* [Given instruction] With all pictures omitted, return verbatim the lines from the beginning of the records below through the line containing "badge(27, 252, 23, 30.2, 'b', 'small".

* [Material]
▼

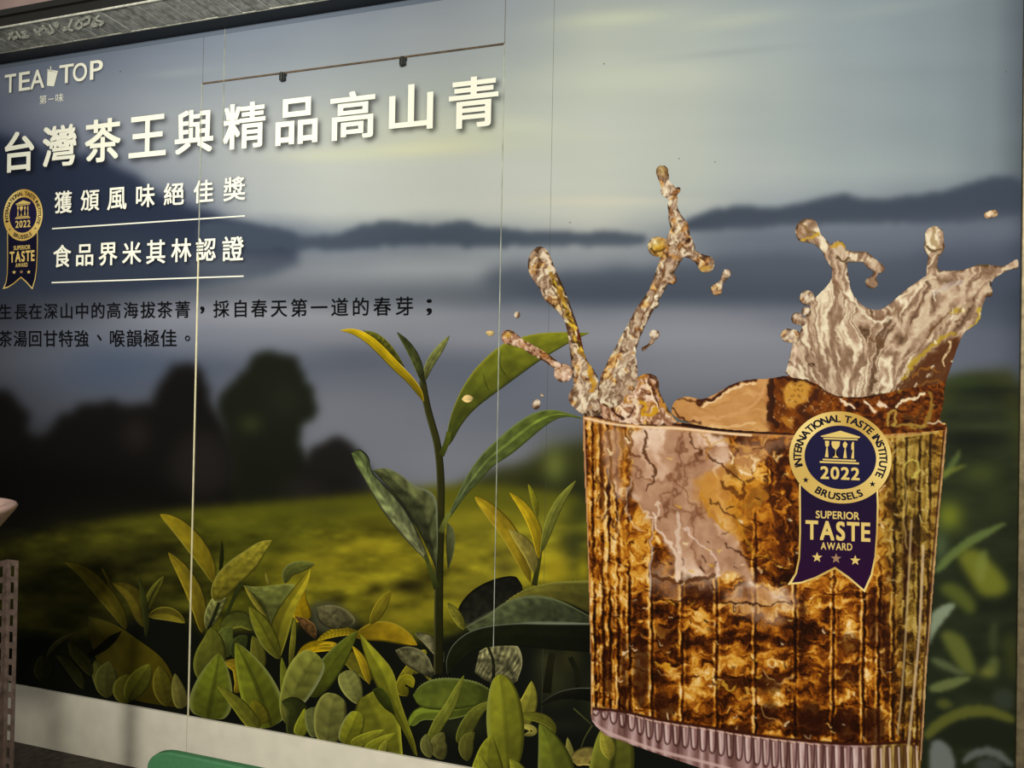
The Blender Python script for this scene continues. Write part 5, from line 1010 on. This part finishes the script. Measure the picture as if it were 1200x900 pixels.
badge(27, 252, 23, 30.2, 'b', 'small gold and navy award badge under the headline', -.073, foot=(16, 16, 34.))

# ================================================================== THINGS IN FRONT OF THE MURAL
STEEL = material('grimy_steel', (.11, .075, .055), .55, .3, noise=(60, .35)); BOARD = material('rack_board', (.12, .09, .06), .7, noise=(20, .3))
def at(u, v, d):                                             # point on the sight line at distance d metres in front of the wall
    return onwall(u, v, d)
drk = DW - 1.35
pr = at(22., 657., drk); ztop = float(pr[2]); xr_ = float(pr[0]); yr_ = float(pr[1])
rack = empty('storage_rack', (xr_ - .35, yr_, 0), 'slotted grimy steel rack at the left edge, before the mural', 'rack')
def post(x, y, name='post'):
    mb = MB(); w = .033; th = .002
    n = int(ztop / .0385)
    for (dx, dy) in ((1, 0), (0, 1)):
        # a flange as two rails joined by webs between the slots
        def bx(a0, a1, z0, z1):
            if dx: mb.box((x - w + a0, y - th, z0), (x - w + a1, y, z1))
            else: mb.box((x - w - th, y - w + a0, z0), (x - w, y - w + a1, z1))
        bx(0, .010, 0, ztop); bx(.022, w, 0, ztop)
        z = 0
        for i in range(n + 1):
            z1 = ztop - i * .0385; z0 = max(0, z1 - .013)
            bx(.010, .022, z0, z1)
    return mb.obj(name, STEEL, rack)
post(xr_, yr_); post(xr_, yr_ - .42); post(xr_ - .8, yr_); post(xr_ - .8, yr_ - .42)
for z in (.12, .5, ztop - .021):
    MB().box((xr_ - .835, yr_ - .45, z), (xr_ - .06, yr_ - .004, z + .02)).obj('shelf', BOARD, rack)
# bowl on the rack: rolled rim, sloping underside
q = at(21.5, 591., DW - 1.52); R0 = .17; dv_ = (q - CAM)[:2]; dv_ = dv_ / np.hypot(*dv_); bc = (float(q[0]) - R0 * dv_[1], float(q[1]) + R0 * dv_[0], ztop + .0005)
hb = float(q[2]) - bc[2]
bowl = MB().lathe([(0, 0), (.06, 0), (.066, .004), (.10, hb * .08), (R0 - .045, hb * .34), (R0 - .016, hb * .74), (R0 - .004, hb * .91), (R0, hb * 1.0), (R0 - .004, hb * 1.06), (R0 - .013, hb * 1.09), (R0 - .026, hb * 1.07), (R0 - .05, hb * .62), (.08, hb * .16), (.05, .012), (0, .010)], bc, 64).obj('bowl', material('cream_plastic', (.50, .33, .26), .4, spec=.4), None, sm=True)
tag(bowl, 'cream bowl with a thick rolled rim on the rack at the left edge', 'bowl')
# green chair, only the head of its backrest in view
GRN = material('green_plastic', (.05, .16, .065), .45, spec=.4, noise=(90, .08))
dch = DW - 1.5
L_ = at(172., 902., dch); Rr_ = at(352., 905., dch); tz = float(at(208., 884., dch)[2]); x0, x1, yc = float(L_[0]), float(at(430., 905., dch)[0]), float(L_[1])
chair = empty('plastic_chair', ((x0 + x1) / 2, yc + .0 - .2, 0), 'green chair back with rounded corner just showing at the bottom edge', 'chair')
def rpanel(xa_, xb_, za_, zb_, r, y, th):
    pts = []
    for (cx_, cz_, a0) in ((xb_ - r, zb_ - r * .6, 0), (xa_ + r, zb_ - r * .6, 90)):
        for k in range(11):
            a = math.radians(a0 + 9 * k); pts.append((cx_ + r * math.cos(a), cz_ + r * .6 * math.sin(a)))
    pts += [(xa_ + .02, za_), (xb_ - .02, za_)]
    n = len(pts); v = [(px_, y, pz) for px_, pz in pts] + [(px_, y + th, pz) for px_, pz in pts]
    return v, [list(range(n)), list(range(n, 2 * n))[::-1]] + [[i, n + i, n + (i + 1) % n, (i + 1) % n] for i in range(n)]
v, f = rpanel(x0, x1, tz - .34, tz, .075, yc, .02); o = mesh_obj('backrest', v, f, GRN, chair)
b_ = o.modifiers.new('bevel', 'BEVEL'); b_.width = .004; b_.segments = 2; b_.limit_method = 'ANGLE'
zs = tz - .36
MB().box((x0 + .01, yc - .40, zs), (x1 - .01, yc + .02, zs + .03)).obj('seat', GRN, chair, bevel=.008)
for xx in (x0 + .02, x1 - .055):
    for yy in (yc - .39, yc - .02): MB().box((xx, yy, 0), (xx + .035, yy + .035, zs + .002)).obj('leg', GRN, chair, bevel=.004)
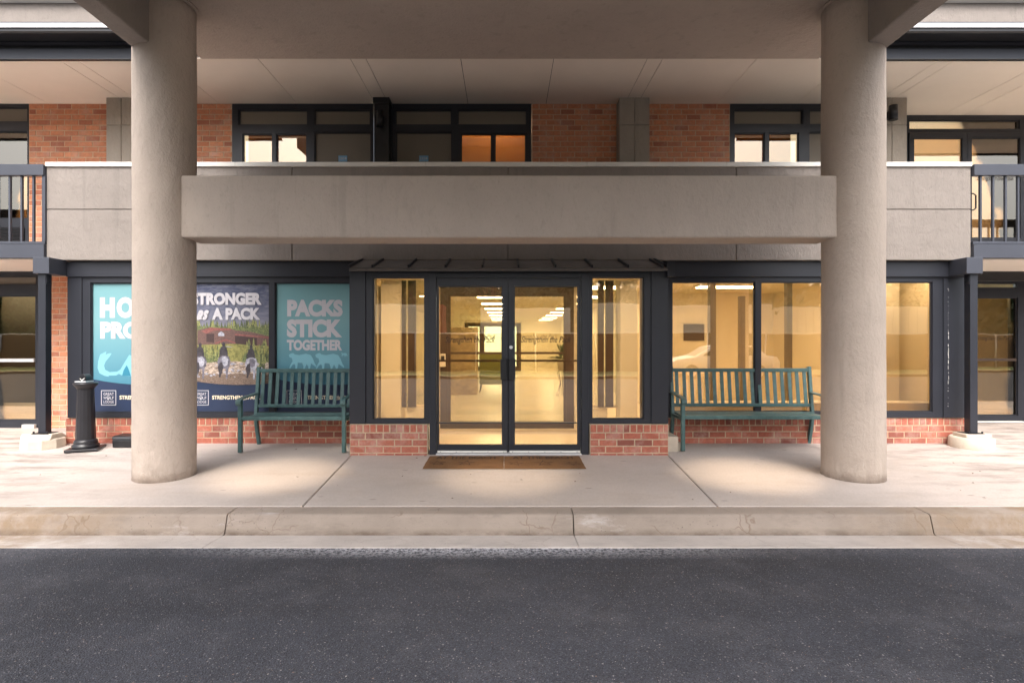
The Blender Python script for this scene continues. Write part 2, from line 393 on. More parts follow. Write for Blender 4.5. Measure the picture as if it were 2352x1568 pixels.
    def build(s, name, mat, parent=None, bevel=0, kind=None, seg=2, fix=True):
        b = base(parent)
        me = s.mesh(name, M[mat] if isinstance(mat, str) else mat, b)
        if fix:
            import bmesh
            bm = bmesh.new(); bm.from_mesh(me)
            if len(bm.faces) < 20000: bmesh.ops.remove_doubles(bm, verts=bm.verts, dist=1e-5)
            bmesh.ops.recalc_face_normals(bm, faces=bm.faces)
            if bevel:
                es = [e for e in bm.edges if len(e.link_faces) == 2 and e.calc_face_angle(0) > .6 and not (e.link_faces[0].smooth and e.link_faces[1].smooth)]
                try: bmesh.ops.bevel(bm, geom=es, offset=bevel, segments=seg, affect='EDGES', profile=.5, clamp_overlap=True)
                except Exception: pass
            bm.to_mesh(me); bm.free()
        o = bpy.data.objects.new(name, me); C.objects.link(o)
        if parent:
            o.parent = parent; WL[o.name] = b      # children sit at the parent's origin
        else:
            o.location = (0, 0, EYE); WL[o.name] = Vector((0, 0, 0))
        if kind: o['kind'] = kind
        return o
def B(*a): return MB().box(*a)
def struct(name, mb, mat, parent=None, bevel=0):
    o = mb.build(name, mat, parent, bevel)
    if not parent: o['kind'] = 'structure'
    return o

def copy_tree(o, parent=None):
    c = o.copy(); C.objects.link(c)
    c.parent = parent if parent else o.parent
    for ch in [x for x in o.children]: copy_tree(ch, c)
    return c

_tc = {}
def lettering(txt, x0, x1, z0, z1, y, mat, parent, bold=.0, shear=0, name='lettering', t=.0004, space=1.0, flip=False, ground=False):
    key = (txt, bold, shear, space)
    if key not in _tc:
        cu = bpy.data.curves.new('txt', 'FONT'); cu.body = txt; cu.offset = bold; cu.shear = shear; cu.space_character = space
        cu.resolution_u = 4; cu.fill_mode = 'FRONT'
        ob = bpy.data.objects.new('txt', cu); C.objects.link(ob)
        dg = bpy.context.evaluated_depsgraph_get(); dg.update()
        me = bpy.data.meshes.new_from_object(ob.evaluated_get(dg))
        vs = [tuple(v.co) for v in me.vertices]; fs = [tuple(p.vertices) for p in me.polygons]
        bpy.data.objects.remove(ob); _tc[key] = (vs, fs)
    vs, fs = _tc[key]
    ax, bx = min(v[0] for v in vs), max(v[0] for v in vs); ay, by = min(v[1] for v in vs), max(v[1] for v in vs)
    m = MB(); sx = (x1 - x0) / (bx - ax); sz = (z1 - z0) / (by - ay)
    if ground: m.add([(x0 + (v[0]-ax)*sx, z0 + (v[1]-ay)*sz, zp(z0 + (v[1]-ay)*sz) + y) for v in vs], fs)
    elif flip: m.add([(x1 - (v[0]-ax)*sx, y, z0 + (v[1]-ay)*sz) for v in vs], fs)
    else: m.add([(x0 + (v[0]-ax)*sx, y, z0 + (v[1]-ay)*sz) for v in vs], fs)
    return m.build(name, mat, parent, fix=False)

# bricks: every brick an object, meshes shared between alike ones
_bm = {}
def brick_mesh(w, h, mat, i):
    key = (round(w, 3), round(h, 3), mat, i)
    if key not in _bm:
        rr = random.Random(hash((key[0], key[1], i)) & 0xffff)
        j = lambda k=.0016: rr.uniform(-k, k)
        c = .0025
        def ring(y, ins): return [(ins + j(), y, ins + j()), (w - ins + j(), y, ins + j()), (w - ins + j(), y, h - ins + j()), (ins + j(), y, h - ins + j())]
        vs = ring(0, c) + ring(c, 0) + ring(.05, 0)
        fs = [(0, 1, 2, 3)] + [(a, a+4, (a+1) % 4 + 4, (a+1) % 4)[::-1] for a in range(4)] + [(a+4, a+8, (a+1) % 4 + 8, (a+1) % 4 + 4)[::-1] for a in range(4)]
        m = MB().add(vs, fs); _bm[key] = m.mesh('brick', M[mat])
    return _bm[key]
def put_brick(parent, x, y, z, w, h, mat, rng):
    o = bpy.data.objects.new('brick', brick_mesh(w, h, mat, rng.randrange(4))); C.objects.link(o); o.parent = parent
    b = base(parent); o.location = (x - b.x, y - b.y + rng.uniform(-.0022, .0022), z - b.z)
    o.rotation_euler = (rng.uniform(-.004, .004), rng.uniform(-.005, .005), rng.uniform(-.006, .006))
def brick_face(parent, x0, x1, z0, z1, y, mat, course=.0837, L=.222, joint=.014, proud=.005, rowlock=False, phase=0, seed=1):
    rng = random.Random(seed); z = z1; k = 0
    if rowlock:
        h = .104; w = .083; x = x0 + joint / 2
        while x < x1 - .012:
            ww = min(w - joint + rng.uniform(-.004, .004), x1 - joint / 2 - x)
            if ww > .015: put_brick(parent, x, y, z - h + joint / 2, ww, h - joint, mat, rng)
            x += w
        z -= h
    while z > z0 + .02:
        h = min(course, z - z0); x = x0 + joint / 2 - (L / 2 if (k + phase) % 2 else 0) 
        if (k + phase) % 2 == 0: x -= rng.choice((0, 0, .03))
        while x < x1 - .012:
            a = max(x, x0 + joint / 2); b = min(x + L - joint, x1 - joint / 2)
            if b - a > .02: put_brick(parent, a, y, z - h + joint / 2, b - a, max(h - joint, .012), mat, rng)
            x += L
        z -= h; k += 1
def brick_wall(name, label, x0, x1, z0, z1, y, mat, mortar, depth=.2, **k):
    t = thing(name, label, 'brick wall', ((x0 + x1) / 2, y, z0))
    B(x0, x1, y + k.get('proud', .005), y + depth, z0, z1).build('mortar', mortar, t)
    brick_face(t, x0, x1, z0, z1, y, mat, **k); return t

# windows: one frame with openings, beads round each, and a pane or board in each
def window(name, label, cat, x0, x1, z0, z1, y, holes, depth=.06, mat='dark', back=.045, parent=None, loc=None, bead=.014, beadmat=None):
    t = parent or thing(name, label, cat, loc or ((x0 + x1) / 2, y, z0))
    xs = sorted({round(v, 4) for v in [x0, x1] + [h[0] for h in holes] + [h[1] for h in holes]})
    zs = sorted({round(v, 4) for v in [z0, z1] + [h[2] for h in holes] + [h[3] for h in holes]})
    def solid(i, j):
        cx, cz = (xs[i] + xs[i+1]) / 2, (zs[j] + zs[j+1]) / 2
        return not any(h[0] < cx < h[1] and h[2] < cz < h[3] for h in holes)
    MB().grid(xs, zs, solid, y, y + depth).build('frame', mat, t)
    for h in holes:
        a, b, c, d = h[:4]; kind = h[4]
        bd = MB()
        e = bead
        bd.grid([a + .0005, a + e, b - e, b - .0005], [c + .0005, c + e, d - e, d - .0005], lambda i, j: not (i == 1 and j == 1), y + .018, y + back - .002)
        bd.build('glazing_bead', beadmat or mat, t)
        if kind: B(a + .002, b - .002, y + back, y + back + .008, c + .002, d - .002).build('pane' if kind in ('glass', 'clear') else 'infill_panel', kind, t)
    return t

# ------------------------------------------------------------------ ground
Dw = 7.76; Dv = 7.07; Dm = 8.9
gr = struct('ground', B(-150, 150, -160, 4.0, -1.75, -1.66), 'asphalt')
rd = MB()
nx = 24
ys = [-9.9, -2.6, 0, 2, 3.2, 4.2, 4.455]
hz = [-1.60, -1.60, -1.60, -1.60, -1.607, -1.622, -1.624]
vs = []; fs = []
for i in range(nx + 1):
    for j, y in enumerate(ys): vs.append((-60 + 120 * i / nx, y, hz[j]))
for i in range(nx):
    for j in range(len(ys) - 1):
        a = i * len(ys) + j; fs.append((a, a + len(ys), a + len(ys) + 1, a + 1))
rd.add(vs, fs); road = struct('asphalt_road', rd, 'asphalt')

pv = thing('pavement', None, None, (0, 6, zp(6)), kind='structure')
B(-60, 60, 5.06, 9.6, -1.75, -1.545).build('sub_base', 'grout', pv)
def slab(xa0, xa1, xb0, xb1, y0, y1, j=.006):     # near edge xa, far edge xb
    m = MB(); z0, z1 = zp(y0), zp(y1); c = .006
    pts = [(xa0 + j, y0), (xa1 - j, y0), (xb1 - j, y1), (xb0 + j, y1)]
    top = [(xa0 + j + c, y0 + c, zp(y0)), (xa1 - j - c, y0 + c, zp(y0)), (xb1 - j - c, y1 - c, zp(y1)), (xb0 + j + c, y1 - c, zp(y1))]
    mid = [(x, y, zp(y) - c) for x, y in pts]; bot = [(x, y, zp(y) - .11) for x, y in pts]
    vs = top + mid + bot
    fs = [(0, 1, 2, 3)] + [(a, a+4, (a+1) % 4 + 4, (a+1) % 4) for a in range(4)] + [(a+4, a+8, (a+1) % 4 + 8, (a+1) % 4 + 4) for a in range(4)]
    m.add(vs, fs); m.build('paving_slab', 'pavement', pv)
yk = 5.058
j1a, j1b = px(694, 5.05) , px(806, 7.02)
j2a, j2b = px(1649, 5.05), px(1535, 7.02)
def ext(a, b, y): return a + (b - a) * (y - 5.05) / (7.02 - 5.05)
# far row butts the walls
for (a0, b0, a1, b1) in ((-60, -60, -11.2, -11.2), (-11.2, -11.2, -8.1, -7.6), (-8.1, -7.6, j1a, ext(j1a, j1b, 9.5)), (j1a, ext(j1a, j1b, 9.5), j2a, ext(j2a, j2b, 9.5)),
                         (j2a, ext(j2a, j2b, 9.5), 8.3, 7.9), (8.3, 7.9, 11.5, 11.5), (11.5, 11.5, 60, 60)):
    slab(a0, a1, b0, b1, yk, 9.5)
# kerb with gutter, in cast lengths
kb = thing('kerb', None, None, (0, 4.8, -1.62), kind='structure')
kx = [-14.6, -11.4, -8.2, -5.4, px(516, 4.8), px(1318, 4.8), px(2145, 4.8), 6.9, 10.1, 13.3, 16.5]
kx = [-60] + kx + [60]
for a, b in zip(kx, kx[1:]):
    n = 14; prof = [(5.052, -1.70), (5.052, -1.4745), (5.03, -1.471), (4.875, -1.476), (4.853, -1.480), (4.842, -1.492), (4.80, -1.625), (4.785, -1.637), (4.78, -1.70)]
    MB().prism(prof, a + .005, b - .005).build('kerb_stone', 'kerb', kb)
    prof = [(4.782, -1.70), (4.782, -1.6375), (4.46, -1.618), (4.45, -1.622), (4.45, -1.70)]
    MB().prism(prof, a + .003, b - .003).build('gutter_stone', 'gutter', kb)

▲

* [Response to this task]
The Blender Python script for this scene continues. Write part 5, from line 1010 on. This part finishes the script. Measure the picture as if it were 1200x900 pixels.
badge(27, 252, 23, 30.2, 'b', 'small gold and navy award badge under the headline', -.073, foot=(16, 16, 34.))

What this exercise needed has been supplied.